Yoko Kanno

Yoko Kanno
Yoko Kanno is considered a veteran in the Japanese music industry. In an illustrious thirty-year career, she has produced scores for several anime works, films, advertisements and more in the music business. Her works are mostly made in the domestic setting, but over the years, several international organizations such as Google and Nissan, have had Kanno work on some of their commercial scores. A woman of multiple talents, she has also mastered the keyboards, serving as the lead player in a Japanese band called Seatbelts. Not just that, Kanno has collaborated with several other domestic artists such as Kyoko Endo and Maaya Sakamoto on a number of pop music albums over the years.

For Kanno, her primary motive to enter the music industry as a composer was to create music that was relevant to and addressed pressing themes commonly existing in the world. She is particularly adamant of not favoring any one genre, while also being a strong proponent of rampant creativity when making a score. The former characteristic that Kanno possesses has worked well for her in the industry of today, as being flexible with genres often results in several opportunities with high-profile directors. Although first developing an ear for Jazz music, she decided to explore other avenues in music by collaborating with Pop icons in the 1980s. Kanno’s career has shifted interests from composing solo albums, to collaborations with other pop artists, to producing scores for films and video games.

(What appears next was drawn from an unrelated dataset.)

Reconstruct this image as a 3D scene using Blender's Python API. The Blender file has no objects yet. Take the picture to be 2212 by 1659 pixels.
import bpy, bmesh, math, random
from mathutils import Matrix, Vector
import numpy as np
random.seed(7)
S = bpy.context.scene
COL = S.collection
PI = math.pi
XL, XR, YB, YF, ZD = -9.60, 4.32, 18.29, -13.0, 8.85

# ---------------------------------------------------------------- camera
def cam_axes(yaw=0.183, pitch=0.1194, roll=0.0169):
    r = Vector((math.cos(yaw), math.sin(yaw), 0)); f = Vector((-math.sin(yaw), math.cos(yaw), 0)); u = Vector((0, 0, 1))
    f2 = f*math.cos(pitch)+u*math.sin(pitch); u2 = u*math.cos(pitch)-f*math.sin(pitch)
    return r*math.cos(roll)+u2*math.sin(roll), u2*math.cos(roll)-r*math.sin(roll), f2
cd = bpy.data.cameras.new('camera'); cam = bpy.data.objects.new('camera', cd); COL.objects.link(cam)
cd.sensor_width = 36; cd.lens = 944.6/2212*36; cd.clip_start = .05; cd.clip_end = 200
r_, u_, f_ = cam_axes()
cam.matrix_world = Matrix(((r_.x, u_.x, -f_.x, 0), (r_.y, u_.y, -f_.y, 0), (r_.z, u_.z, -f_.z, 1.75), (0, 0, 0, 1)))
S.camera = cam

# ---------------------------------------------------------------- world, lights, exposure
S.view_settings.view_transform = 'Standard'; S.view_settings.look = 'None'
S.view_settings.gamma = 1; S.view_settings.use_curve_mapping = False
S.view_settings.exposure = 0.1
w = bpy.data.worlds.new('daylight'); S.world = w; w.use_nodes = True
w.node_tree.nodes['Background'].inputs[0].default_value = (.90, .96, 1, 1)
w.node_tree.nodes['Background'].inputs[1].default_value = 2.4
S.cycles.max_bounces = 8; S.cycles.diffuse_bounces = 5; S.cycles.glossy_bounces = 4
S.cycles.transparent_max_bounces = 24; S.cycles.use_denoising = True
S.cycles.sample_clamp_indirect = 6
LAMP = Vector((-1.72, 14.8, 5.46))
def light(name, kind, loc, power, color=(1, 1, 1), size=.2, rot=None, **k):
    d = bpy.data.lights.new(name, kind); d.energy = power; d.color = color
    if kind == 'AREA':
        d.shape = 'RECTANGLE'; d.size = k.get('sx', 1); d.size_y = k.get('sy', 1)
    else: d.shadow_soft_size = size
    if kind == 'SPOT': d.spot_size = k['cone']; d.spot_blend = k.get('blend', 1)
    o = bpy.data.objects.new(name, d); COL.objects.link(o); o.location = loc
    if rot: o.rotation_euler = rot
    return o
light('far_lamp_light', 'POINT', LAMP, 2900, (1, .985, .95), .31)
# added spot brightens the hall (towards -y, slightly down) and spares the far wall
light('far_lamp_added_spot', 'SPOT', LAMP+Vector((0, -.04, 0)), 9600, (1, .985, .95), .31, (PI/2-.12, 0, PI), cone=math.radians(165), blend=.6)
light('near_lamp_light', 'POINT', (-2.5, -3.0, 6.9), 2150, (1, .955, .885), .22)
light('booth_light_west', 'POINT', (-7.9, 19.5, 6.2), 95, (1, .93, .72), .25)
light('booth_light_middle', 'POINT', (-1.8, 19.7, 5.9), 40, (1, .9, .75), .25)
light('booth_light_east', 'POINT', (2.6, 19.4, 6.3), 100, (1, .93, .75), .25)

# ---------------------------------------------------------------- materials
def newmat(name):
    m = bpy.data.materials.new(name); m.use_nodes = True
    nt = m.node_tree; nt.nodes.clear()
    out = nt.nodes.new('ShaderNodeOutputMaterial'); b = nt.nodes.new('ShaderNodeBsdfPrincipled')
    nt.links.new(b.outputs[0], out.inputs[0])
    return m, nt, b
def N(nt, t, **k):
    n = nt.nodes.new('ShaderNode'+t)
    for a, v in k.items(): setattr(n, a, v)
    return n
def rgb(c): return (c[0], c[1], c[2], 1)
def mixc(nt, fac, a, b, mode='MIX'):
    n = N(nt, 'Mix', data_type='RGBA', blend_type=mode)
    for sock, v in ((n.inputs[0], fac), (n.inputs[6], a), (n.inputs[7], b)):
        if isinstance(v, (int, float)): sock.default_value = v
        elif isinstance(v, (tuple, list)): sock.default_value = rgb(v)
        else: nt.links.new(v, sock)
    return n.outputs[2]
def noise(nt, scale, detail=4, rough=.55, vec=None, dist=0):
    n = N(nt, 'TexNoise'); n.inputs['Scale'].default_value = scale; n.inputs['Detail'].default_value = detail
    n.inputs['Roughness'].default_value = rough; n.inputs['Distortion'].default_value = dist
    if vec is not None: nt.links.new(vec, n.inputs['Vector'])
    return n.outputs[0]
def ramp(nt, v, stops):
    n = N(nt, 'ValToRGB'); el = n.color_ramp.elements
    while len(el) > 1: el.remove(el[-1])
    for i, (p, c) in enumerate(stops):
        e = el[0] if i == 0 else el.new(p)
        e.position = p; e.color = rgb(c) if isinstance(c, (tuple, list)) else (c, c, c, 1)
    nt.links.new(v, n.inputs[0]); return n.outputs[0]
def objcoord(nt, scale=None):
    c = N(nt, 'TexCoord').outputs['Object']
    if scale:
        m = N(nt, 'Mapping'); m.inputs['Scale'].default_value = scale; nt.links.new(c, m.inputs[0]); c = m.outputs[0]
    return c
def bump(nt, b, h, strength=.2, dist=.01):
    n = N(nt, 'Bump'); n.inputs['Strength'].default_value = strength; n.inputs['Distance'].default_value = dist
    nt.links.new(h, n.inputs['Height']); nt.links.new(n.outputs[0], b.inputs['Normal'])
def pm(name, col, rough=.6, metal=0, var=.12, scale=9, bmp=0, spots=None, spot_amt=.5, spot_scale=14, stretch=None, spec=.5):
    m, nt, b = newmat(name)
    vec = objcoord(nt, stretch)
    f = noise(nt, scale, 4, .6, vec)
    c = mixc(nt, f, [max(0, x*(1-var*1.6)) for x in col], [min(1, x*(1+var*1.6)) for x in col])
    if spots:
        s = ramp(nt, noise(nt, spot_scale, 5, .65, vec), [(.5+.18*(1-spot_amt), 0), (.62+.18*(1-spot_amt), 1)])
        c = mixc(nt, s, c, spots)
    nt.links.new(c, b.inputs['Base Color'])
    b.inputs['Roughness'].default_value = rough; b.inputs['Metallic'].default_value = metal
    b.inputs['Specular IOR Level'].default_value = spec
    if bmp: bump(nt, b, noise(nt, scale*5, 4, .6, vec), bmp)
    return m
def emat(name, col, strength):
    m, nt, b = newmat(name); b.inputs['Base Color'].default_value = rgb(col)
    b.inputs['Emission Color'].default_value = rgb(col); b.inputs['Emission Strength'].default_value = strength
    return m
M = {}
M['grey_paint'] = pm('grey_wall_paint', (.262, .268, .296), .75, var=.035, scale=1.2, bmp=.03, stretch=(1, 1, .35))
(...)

Kick-starting her career at the age of 22, Kanno built on her childhood talent and fondness for the piano and became lead player for a band called Testu in 1986, a band with which she produced music for the next three years. At the same time, she became interested in composing her own scores, producing collections for a video game called Romance of the Three Kingdoms. The first years of her career also sought to focus on producing scores for other video games and films with her husband, Hajime Mizoguchi. In this period, she worked on video games such as Nobunaga’s Ambition (1994) and movies like Asalto (1996). However, what really gave Konno’s career a massive push was an earlier production of an anime score for Vision of Escaflowne (1996), after which several offers came pouring in the anime sphere of things. For the next ten years, she thus decided to channel all her potential and skill in to making hit anime sound tracks for Record of Lodoss War: Chronicles of the Heroic Knight (1998), Ghost in the Shell: Stand Alone Complex (2002) and Macross Frontier (2008), amongst 30 other series. Not long after though, she returned to making scores for video games such as Cowboy Bebop (2001) and films such as Kamikaze Girls (2004) and Honey and Clover (2006). An interesting development in her ovationary music career also seems to have taken shape at the same time she became interested in the anime scene. Her first solo album came out in 1998, titled Songs to Fly after which she released several other popular albums such as CM Yoko (2008) and Space Bio Charge (2009).

Besides making several outstanding films, video games and advertisement scores in her far-famed career, Yoko Kanno has also occasionally enjoyed writing jingles for large Multi-National Companies such as Microsoft, IBM, Nintendo, Sony and Toyota among others. A close observation of how fast and far Kanno’s influence has spread in the music world simply proves the magnificence this great artiste possesses. Penetrating several different realms in the music industry and leaving a perpetual mark in the hearts of the audience, as done by Kanno, cannot be done by many these days.